D’autre part, la concurrence chinoise – qui bénéficie de coûts de production (batteries, énergie, main d’œuvre…) sans équivalent, voire de subventions déloyales, mais aussi parfois d’une réelle avance technologique – empoche progressivement la mise. L’ARA prie en conséquence la Commission de remettre au pot : "Il faut augmenter les fonds de la R&D pour rattraper le retard technologique, notamment dans les batteries, et pour la transformation des compétences", insiste Valérie Debord. Une "course aux batteries" que l’Europe est en train de perdre, alertait l’an passé la Cour des comptes européenne. L’élue invoque également la nécessité de barrières douanières (voir notre article du 13 juin), que la Commission a d’ailleurs récemment renforcées : "Il nous faut du temps pour parfaire notre R&D et pendant ce temps-là protéger nos filières afin de ne pas les voir disparaitre. Et il faut recréer la réalité du prix face à une concurrence parfaitement déloyale, notamment des pays asiatiques." Si elle évoque "un consensus chez tous les élus présents" sur ces droits de douane, la déclaration n’en fait toutefois pas état. Plus largement, la mesure reste discutée, singulièrement en Allemagne. Thorsten Gröger précise ainsi qu’IG Metall n’est pas favorable aux droits de douane "anti-Chine" : "Les fabricants allemands gagnent beaucoup d'argent sur les marchés internationaux.

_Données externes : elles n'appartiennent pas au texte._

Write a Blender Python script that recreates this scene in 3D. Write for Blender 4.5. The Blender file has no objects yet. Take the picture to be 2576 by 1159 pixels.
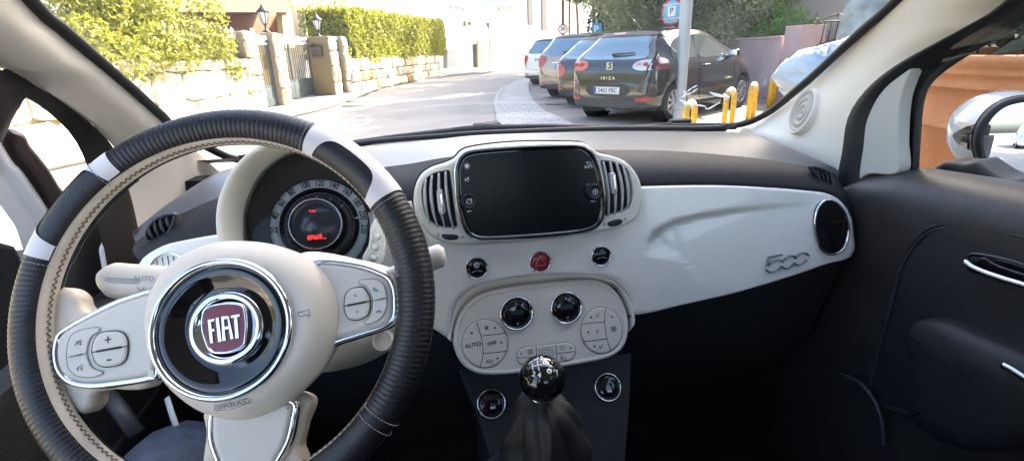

La fermeture de notre marché (…) n’a aucun sens et comporte de grands dangers", juge-t-il.

Le totem du tout électrique remis en cause

L’Alliance invite par ailleurs la Commission à ne pas miser sur le tout électrique pour atteindre la neutralité carbone. Dans sa déclaration, elle salue d’emblée "l’accent mis par la présidente de la Commission européenne [dans ses orientations politiques pour la prochaine Commission] sur la neutralité technologique pour atteindre l’objectif de mobilité routière à zéro émission". Orientations dans laquelle Ursula von der Leyen indique notamment que les carburants de synthèse, chers à son pays d’origine (voir notre article du 29 mars 2023), "auront un rôle à jouer". 

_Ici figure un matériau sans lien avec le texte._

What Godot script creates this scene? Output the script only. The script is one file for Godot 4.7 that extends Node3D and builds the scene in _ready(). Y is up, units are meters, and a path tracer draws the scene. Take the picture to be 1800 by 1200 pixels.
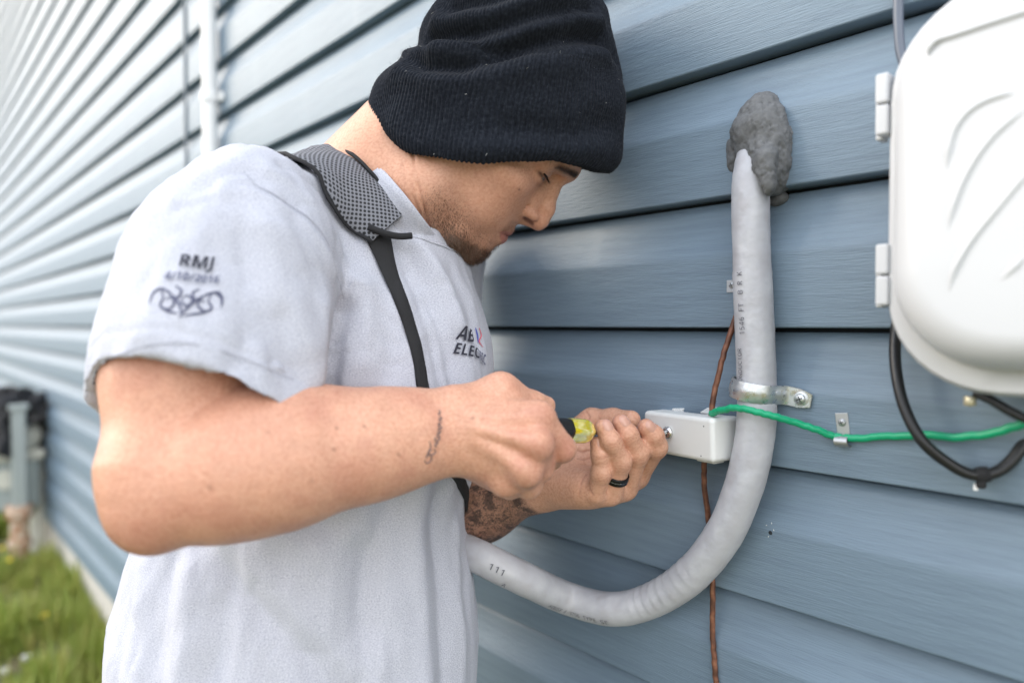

Plus encore, l’Alliance "réaffirme le besoin de recourir à la méthodologie [dite] de l’analyse du cycle de vie pour évaluer les technologies à utiliser pour atteindre les objectifs climatiques". Une méthode – promue par le président de Transdev, Thierry Mallet (voir notre article du 10 juin 2022) – qui vise, pour le secteur automobile, à mesurer l’impact de cette dernière a minima "du puits à la roue", et pas seulement "du réservoir à la roue". Et qui est susceptible de remettre en cause le tout électrique compte tenu du coût environnemental de certains de ses éléments, batterie en tête, mais aussi du risque de voir émerger des véhicules électriques  "jetables" récemment pointé par l’association Halte à l’obsolescence programmée.

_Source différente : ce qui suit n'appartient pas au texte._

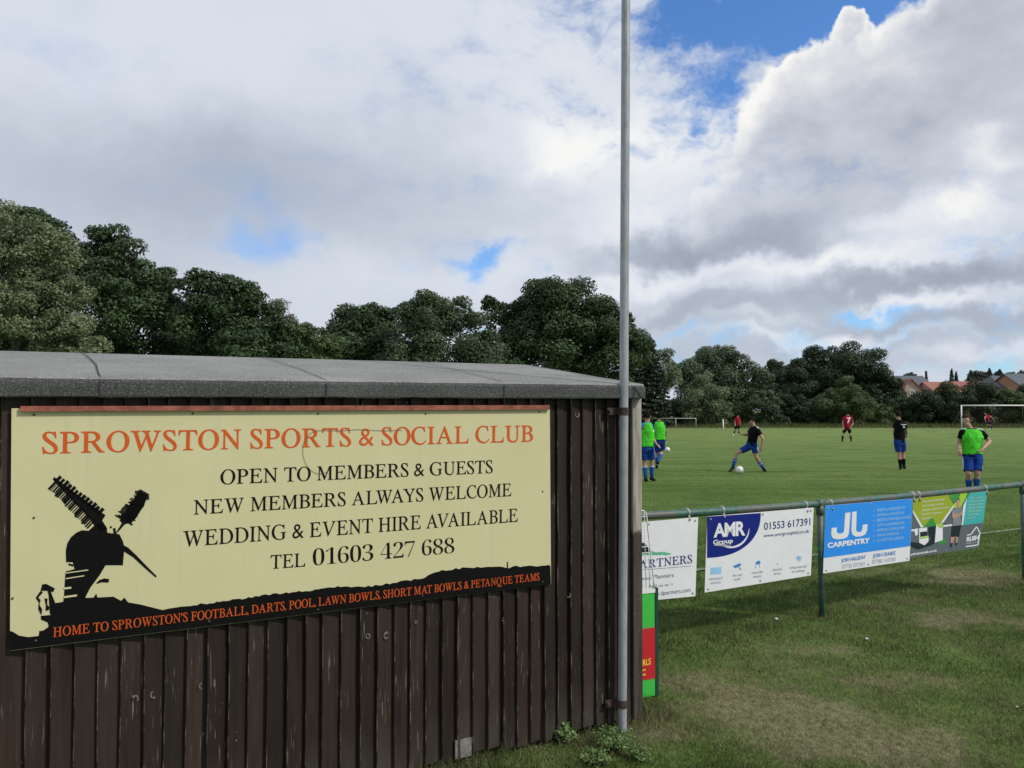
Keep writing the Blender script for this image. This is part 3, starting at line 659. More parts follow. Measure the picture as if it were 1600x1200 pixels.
    w = MB()
    put_poly(w, WALL, [Z(*p) for p in ((345, 655), (343, 580), (352, 535), (375, 495), (410, 465), (445, 449), (490, 452), (525, 420), (560, 400), (605, 425), (612, 465), (655, 470), (690, 475), (712, 520), (722, 560), (712, 675), (600, 675), (562, 740), (505, 815), (475, 870), (468, 890), (330, 890), (338, 760), (342, 715), (400, 700), (388, 655))], o1)
    for (a, b) in (((360, 668), (392, 678)), ((640, 430), (628, 428))): put_line(w, WALL, [Z(*a), Z(*b)], 3, o1)
    # upper-left sail: stock with bars on both sides
    A, B = (600, 440), (262, 112)
    put_poly(w, WALL, [Z(*p) for p in ((258, 120), (268, 104), (380, 190), (600, 352), (578, 385), (612, 440), (560, 470), (500, 375), (370, 240))], o1)
    for k in range(24):
        t = k / 23; x = 275 + (520 - 275) * t; y = 140 + (395 - 140) * t; L = 46 + 14 * rr.random() if k else 60
        put_line(w, WALL, [Z(x + 8, y - 8), Z(x - L * .72, y + L * .75)], (1.5 + 1.6 * rr.random()) if k % 4 else 4.2, o1)
    for k in range(13):
        t = k / 12; x = 290 + (560 - 290) * t; y = 122 + (335 - 122) * t; L = 26 + 14 * rr.random()
        put_line(w, WALL, [Z(x - 12, y + 12), Z(x + L * .7, y - L * .7)], 3.2 + 3.2 * rr.random(), o1)
    # upper-right sail
    put_poly(w, WALL, [Z(*p) for p in ((676, 466), (668, 462), (706, 402), (690, 385), (815, 200), (868, 225), (850, 290), (775, 395), (725, 410))], o1)
    for k in range(22):
        t = k / 21; x = 725 + (855 - 725) * t; y = 385 + (205 - 385) * t; L = 36 + 34 * rr.random()
        put_line(w, WALL, [Z(x - L * .9, y - L * .50), Z(x + L * .72, y + L * .42)], 1.4 + 1.4 * rr.random(), o1)
    put_line(w, WALL, [Z(655, 435), Z(662, 475)], 4, o1)
    put_poly(w, WALL, [Z(*p) for p in ((715, 545), (745, 560), (800, 612), (865, 680), (930, 745), (925, 755), (850, 690), (780, 625), (718, 585))], o1)
    put_poly(w, WALL, [Z(*p) for p in ((592, 760), (625, 765), (618, 788), (575, 785), (545, 796), (540, 790), (560, 770))], o1)
    # small house figure on the left
    put_poly(w, WALL, [Z(*p) for p in ((190, 800), (215, 795), (272, 825), (262, 848), (245, 845), (275, 920), (258, 1000), (240, 990), (232, 870), (225, 840), (180, 840))], o1 + .0003)
    put_poly(w, WALL, [Z(*p) for p in ((180, 840), (195, 850), (165, 885), (180, 900), (172, 930), (190, 960), (185, 1000), (165, 960), (168, 915), (148, 885))], o1 + .0003)
    put_poly(w, WALL, [Z(*p) for p in ((205, 890), (225, 890), (222, 930), (236, 945), (234, 965), (212, 970), (214, 935))], o1 + .0003)
    w.build('windmill_silhouette', M['black'], S)
    g = MB()
    for a, b in (((340, 726), (488, 706)), ((342, 762), (462, 743)), ((330, 826), (378, 820)), ((328, 882), (415, 870))): g.mark(); put_line(g, WALL, [Z(*a), Z(*b)], 1.6 if a[1] < 800 else 3.0, o2)
    g.build_each('windmill_gap', M['cream'], S)
    t1 = MB(); put_text(t1, WALL, 'SPROWSTON SPORTS & SOCIAL CLUB', (66, 709), (833, 690), (66, 675), (833, 664.5), o1, True, .008, 1.02); t1.build_each('title_lettering', M['orange'], S)
    t2 = MB()
    put_text(t2, WALL, 'OPEN TO MEMBERS & GUESTS', (344.5, 757), (770, 739), (344.5, 734), (770, 719), o1, True, .004)
    put_text(t2, WALL, 'NEW MEMBERS ALWAYS WELCOME', (303, 804), (799, 775), (303, 781.5), (799, 755), o1, True, .004)
    put_text(t2, WALL, 'WEDDING & EVENT HIRE AVAILABLE', (286, 854.5), (809, 815), (286, 830), (809, 794.5), o1, True, .004)
    put_text(t2, WALL, 'TEL', (423, 889), (477, 885), (423, 867.5), (477, 864), o1, True, .004)
    put_text(t2, WALL, '01603 427 688', (489, 884), (710, 864), (489, 857), (710, 839.5), o1, True, -.014)
    t2.build_each('text_lettering', M['black'], S)
    t3 = MB(); put_text(t3, WALL, 'HOME TO SPROWSTON\u2019S FOOTBALL, DARTS, POOL, LAWN BOWLS, SHORT MAT BOWLS & PETANQUE TEAMS', (83, 995.5), (843, 906.5), (83, 980.5), (843, 895), o2, True, .008, 1.03); t3.build_each('footer_lettering', M['footer'], S)
    sc = MB(); pts = [(500 + 27 * math.cos(t) + (18 if t > 5 else 0), 703 + 34 * math.sin(t) * (1.1 if math.sin(t) > 0 else .9)) for t in np.linspace(1.0, 4.6, 16)] + [(530, 673), (560, 671), (600, 673), (628, 672)]
    put_line(sc, WALL, pts, 0.7, o2); sc.build('scratch', simple('scratch_mark', (.12, .12, .09), .7), S)
    for p in ((53, 648), (301, 646), (497, 646.5), (665, 646.5), (843, 643.5), (53, 809), (848, 768), (56, 1001), (327, 971), (497, 952.5), (660, 931), (848, 909), (19.5, 935)):
        d = MB(); c = WALL.hit(*p, off); d.chain([c - NN * .001, c + NN * .003], [.0055, .004], 10); d.build('screw', M['screw'], S, True)
    # red batten nailed along the head of the sign
    bt = MB(); p = [WALL.uz(32, 634.5, off + .018), WALL.uz(859, 633, off + .018), WALL.uz(859, 640, off + .018), WALL.uz(32, 643, off + .018)]
    def P(i, n): return WALL.pt(p[i][0], n, p[i][1])
    bt.hexa([P(3, off + .001), P(2, off + .001), P(2, off + .018), P(3, off + .018), P(0, off + .001), P(1, off + .001), P(1, off + .018), P(0, off + .018)])
    bt.mi[1] = 1
    bt.build('batten', [M['batten'], M['paleb']], S)
build_shed()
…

Dans l’attente du "dialogue stratégique"

À la Commission, le message semble avoir été entendu. Il est vrai qu’il est fortement relayé. Dernièrement, Mario Draghi prenait dans son rapport le secteur comme "exemple clé du manque de planification de l’UE, appliquant une politique climatique sans politique industrielle". Le jour même de sa nouvelle "intronisation", Ursula von der Leyen annonçait ainsi le prochain lancement d’un "dialogue stratégique sur l’automobile", favorablement accueilli par l’Alliance dans sa déclaration. Reste à savoir ce qu’il en sortira. Et, peut-être plus encore, quand. "Nous attendons des décisions, c’est-à-dire des moyens", souligne Valérie Debord, qui entend bien ne pas relâcher la pression sur la Commission : "Nous sommes extrêmement déterminés." Elle prévoit d’organiser la prochaine réunion de l’Alliance à Strasbourg en avril, avec la volonté de recevoir la commissaire Teresa Ribera Rodríguez, première vice-présidente exécutive pour une Transition propre, juste et compétitive. 

* Report auquel le PDG de Stellantis, "démissionné" ce 1er décembre, était opposé. Dans une conférence téléphonique aux analystes de février dernier rapportée par le Wall Street Journal, il faisait même part de sa volonté de "mettre le pied sur l’accélérateur" de l’électrique, au moment même où ses concurrents appuyaient sur le frein. Il prédisait alors que seul cinq constructeurs internationaux survivraient à la transition vers l’électrique. Dont Stellantis.

 

Modifier la réglementation, un art délicat

L’enfer est pavé de bonnes intentions. En témoigne le report d’un an de la date d’application du règlement du 31 mai 2023 relatif à la déforestation et la dégradation des forêts (voir notre article du 29 novembre 2021), voté par le Parlement européen le 14 novembre dernier, après que le Conseil a fait de même en octobre (les deux se sont accordés ce 3 décembre). Une décision proposée par la Commission européenne "en réponse aux préoccupations exprimées par les États membres, les pays tiers, les négociants et les opérateurs qui craignent de ne pas être en mesure de se conformer pleinement aux règles si elles étaient appliquées fin 2024", qui n’est pas sans impacter négativement le (bon) élève Michelin. Car lui était en ordre de marche. "Depuis juin 2023, le groupe a déployé des moyens humains et financiers considérables pour géolocaliser des millions de parcelles d’hévéas afin de garantir la conformité de ses produits en fin d’année (…). Ceci en dépit d’une complexité administrative que Michelin n’a cessé de pointer", vantait ainsi le groupe dans un communiqué du 18 octobre dernier. Il y déplore surtout "une certaine forme d’improvisation dans la mise en œuvre d’une réglementation aussi lourde", qui "pénalise l’ensemble de la filière hévéicole, dont les planteurs villageois, ainsi que la compétitivité des grandes entreprises européennes". Pour le groupe, le montant de la facture est estimé par son président, Florent Menegaux, entre 150 et 200 millions d’euros annuels. "Mais aucun de nos concurrents respectera cette réglementation, et aucun contrôle ne sera fait", se désolait-il dans un entretien au journal Les Échos, le 5 novembre dernier. Le jour même où il annonçait la fermeture de ses usines de Vannes et de Cholet, avec 1.250 suppressions de postes à la clé.